Avec l’agression russe contre l’Ukraine, les frontières sont grandes ouvertes et des centaines de milliers de réfugiés sont accueillis par des populations d’Europe de l’Est, très mobilisées, pour lesquelles le risque de la domination russe n’a rien d’abstrait.

Comment comprendre l’extraordinaire solidarité des sociétés d’Europe centrale avec les réfugiés d’Ukraine ? Réputées nationalistes et xénophobes, ces populations auraient-elles changé ? N’y a-t-il pas une méchante anguille sous la roche de l’amitié entre les peuples ? Nombre de commentateurs occidentaux doutent, quand ils ne refusent pas de s’y intéresser. Depuis 2015, les gouvernements membres du « groupe de Visegrád » se sont en effet distingués par leur fermeture : refus de partager des quotas de réfugiés syriens entre États membres de l’Union européenne, fermeture des frontières avec des murs ou des barbelés coupants, pratique du push back par les garde-frontières, etc1. N’oublions pas que cette politique soutenue par les opinions avait aussi ses opposants. Des associations et bénévoles se sont mobilisés pour aider les « migrants » qui réussissaient à traverser la frontière, des médecins se sont organisés pour venir « à la frontière ». Ils étaient souvent arrêtés par la police et condamnés à des amendes tandis que les gouvernants attisaient les peurs en assimilant ces réfugiés à des djihadistes islamistes. Au point que les sondages témoignaient de fortes angoisses alors que, dans les années 1990, ils témoignaient généralement d’une majorité des populations ouvertes à l’accueil (de Tchéchènes en Pologne, par exemple). C’est dans les années 2010 que la peur du migrant a pris le dessus.

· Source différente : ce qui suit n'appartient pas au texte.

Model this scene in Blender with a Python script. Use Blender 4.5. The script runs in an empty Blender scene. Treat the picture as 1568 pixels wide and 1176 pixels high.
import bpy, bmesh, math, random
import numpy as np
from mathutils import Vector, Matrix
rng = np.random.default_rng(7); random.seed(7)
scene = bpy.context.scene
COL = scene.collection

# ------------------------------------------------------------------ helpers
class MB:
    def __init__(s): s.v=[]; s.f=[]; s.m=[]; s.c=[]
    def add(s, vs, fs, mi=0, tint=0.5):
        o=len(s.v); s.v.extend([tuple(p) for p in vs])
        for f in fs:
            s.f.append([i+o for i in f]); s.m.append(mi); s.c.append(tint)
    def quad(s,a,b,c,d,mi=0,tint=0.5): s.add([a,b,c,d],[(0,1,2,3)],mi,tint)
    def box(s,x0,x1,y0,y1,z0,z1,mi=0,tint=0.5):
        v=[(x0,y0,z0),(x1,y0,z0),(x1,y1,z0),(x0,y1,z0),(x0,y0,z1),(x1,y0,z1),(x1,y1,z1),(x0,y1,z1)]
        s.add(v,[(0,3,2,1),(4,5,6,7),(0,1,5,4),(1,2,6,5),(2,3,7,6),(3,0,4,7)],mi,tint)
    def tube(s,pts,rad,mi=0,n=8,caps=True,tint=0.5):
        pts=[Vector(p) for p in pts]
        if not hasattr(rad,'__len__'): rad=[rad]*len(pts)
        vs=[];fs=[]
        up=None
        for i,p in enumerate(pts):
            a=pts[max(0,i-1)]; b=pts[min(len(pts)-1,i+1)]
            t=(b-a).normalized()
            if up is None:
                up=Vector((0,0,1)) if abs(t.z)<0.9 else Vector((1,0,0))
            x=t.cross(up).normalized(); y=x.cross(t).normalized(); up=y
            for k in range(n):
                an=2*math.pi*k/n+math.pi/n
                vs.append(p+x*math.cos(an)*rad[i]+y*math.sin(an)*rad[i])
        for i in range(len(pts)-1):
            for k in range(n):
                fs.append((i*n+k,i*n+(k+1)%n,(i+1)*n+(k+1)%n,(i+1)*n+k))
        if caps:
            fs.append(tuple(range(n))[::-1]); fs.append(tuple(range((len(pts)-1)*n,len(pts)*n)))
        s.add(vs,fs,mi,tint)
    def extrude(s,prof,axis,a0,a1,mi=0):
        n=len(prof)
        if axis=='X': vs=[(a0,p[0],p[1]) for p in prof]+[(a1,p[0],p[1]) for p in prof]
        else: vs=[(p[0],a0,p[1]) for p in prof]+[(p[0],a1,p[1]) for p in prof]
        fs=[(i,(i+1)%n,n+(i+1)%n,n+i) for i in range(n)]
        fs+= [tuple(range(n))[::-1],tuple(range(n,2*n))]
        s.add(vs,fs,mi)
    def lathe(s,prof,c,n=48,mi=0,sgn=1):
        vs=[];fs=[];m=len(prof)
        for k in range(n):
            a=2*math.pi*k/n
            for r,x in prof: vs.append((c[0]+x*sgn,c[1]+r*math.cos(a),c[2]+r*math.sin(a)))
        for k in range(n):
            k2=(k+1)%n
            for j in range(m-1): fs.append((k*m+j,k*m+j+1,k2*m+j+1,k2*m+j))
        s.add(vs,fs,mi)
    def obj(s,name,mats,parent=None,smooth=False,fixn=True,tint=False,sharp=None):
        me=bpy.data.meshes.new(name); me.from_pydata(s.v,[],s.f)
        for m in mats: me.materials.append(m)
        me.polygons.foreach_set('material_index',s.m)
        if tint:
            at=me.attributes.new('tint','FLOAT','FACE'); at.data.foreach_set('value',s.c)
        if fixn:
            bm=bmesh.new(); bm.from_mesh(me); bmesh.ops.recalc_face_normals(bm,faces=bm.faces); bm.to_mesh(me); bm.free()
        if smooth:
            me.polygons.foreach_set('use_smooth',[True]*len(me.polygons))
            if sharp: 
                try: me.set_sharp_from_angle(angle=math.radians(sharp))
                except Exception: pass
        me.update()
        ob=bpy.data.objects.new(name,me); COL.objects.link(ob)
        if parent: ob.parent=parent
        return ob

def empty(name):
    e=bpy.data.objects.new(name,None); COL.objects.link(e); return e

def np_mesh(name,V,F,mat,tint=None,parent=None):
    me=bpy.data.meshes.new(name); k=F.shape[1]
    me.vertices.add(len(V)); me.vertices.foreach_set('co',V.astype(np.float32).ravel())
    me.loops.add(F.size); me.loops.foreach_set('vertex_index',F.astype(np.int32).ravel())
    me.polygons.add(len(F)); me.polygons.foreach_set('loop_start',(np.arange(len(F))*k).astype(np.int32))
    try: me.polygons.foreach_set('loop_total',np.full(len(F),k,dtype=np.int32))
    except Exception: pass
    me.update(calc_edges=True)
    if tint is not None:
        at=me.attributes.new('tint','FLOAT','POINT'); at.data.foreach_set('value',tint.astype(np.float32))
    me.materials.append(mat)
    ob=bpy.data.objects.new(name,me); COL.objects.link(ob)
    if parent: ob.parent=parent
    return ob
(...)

Avec l’agression russe contre l’Ukraine, les sentiments sont maintenant renversés. Les frontières sont grandes ouvertes, des centaines de milliers de réfugiés sont accueillis par des populations très mobilisées, dans les villes et villages, dans les familles. La Pologne approche le million de réfugiés, la Hongrie les 200 000, la Roumanie les 100 000, chiffre déjà dépassé dans la petite Moldavie. L’Organisation des Nations unies prévoit six à sept millions de réfugiés dans les semaines à venir. À l’évidence, c’est une grande vague de solidarité.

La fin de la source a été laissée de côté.